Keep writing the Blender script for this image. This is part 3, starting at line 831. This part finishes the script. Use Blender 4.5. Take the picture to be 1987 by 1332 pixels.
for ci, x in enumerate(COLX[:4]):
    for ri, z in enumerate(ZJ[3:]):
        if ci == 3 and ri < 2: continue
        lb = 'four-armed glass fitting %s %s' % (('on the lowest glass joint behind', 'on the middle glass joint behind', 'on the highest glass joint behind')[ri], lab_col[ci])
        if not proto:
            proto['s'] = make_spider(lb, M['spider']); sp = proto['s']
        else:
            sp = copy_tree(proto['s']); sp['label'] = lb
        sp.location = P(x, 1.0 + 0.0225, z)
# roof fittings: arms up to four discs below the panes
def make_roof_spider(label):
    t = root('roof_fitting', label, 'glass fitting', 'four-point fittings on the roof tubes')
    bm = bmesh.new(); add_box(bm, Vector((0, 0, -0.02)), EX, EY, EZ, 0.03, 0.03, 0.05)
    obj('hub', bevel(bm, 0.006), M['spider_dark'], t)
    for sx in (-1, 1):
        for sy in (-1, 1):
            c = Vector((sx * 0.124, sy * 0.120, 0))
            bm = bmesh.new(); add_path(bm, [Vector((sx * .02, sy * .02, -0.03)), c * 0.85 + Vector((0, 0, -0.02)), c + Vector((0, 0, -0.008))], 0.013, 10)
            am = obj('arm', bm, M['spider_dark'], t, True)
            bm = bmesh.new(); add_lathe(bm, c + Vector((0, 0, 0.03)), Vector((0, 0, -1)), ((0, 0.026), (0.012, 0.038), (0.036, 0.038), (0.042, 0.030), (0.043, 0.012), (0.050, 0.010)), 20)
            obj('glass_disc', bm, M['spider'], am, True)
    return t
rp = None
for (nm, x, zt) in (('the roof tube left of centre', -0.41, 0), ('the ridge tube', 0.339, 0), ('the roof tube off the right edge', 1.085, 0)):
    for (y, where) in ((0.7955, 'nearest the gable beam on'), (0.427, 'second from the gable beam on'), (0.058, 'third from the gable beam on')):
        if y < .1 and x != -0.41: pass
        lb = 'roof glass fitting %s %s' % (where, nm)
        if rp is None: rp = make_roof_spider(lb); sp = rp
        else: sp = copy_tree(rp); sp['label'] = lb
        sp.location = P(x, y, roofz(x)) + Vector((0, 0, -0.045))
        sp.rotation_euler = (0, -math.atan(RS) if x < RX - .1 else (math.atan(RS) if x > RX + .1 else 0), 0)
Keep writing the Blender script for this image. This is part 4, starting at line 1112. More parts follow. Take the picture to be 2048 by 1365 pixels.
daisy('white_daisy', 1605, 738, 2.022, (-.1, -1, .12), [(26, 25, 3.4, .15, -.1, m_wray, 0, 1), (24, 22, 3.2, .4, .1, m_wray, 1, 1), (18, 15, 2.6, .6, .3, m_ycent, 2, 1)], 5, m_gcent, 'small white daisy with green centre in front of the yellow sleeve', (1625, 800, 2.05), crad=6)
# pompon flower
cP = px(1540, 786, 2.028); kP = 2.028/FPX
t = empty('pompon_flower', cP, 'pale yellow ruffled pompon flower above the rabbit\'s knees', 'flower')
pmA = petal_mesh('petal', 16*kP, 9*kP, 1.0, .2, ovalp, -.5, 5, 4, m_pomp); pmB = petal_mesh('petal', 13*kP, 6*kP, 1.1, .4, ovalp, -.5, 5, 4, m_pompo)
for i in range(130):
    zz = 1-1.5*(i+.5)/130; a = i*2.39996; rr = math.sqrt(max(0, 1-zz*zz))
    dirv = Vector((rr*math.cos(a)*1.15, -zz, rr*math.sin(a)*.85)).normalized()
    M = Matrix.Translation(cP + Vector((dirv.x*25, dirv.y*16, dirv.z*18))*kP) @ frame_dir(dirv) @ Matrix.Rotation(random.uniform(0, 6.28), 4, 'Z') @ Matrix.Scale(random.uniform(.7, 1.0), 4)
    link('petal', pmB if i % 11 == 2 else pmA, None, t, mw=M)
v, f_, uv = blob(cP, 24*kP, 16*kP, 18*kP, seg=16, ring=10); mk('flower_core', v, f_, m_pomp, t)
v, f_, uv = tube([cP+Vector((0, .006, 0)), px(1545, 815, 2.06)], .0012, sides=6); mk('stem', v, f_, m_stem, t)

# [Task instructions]
Which lines contain the word "this"? Copy each one.

# [Response to the exercise]
Keep writing the Blender script for this image. This is part 3, starting at line 831. This part finishes the script. Use Blender 4.5. Take the picture to be 1987 by 1332 pixels.
Keep writing the Blender script for this image. This is part 4, starting at line 1112. More parts follow. Take the picture to be 2048 by 1365 pixels.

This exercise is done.